- Problem description
Repeat exactly the lines between and including those that contain "Write the bpy" and "COL = SC.collection". Output no other line.
Records provided start
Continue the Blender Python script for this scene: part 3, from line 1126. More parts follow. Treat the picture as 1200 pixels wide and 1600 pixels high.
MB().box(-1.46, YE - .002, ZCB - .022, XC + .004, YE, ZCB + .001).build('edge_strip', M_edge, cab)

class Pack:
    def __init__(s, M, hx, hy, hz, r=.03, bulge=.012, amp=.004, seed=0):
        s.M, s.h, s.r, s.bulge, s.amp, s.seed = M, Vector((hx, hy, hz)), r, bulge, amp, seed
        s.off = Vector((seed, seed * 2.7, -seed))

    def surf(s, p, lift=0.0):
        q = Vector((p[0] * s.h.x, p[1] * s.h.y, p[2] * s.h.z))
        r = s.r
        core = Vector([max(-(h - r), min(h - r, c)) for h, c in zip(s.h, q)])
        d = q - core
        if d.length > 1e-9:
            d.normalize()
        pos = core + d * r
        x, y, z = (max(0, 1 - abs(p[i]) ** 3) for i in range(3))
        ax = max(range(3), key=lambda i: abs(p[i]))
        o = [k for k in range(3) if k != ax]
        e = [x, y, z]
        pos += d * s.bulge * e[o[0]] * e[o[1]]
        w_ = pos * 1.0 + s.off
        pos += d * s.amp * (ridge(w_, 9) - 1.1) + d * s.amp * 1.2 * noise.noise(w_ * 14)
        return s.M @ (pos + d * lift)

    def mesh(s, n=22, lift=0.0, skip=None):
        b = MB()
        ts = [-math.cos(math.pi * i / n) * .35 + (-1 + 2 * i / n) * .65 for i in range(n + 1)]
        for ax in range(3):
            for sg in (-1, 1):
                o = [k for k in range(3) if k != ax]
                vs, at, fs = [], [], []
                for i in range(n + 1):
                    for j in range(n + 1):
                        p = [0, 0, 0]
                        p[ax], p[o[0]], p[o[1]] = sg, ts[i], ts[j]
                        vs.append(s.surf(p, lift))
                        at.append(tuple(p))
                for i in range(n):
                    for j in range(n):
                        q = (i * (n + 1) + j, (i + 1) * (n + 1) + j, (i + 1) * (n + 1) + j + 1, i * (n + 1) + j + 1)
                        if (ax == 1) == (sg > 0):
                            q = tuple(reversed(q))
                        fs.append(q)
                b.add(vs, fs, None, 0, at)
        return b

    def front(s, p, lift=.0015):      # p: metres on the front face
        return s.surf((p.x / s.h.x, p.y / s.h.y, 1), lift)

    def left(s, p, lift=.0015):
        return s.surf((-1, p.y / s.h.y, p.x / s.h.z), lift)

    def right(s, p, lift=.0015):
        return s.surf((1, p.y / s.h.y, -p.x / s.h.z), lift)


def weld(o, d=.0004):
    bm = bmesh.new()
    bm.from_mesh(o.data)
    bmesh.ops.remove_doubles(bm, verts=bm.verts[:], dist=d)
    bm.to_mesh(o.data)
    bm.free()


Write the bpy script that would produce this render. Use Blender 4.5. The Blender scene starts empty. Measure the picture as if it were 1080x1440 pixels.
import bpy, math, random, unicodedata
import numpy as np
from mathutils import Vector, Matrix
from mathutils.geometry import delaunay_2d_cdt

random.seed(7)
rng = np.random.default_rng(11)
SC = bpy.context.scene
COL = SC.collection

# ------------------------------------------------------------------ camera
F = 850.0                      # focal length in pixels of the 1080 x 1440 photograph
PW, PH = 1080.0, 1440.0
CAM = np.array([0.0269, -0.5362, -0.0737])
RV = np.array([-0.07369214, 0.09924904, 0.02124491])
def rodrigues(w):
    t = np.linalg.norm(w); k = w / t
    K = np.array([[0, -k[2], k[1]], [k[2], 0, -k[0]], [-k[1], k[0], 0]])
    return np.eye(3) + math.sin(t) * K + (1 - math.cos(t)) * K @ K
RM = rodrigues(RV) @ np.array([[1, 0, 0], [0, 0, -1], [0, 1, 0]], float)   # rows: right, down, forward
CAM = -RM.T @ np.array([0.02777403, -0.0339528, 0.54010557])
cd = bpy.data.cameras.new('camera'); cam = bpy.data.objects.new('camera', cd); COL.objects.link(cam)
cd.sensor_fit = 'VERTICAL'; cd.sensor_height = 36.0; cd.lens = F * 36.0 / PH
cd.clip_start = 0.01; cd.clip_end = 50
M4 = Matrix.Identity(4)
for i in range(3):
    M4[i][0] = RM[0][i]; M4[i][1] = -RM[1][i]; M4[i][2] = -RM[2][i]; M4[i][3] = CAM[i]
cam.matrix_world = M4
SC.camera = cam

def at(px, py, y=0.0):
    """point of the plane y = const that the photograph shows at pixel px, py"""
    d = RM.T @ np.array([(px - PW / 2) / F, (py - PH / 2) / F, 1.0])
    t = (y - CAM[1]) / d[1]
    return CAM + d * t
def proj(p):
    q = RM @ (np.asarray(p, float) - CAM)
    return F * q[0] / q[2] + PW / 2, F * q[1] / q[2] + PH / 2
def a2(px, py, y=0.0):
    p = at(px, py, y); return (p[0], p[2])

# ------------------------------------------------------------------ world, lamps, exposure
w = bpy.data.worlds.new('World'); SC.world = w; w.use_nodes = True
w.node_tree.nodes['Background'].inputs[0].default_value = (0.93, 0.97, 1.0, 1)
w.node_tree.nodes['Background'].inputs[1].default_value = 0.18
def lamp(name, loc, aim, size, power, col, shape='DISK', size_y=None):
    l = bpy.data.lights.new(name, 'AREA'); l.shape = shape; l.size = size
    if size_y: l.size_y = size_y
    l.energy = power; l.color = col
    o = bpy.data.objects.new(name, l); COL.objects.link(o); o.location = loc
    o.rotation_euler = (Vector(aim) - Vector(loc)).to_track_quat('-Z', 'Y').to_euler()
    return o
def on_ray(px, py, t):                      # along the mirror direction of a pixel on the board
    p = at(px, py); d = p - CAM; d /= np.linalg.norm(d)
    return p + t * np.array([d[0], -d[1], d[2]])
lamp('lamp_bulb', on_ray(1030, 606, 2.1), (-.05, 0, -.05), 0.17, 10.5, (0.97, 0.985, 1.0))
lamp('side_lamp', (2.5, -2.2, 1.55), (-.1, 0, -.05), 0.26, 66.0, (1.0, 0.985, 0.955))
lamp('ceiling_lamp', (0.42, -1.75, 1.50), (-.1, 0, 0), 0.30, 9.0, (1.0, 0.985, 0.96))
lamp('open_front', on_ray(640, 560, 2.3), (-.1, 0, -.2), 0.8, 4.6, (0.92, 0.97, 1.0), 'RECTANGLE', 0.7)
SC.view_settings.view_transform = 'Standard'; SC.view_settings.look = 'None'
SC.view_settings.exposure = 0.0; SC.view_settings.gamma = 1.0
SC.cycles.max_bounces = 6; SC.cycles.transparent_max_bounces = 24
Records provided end
- Expected answer
Write the bpy script that would produce this render. Use Blender 4.5. The Blender scene starts empty. Measure the picture as if it were 1080x1440 pixels.
import bpy, math, random, unicodedata
import numpy as np
from mathutils import Vector, Matrix
from mathutils.geometry import delaunay_2d_cdt

random.seed(7)
rng = np.random.default_rng(11)
SC = bpy.context.scene
COL = SC.collection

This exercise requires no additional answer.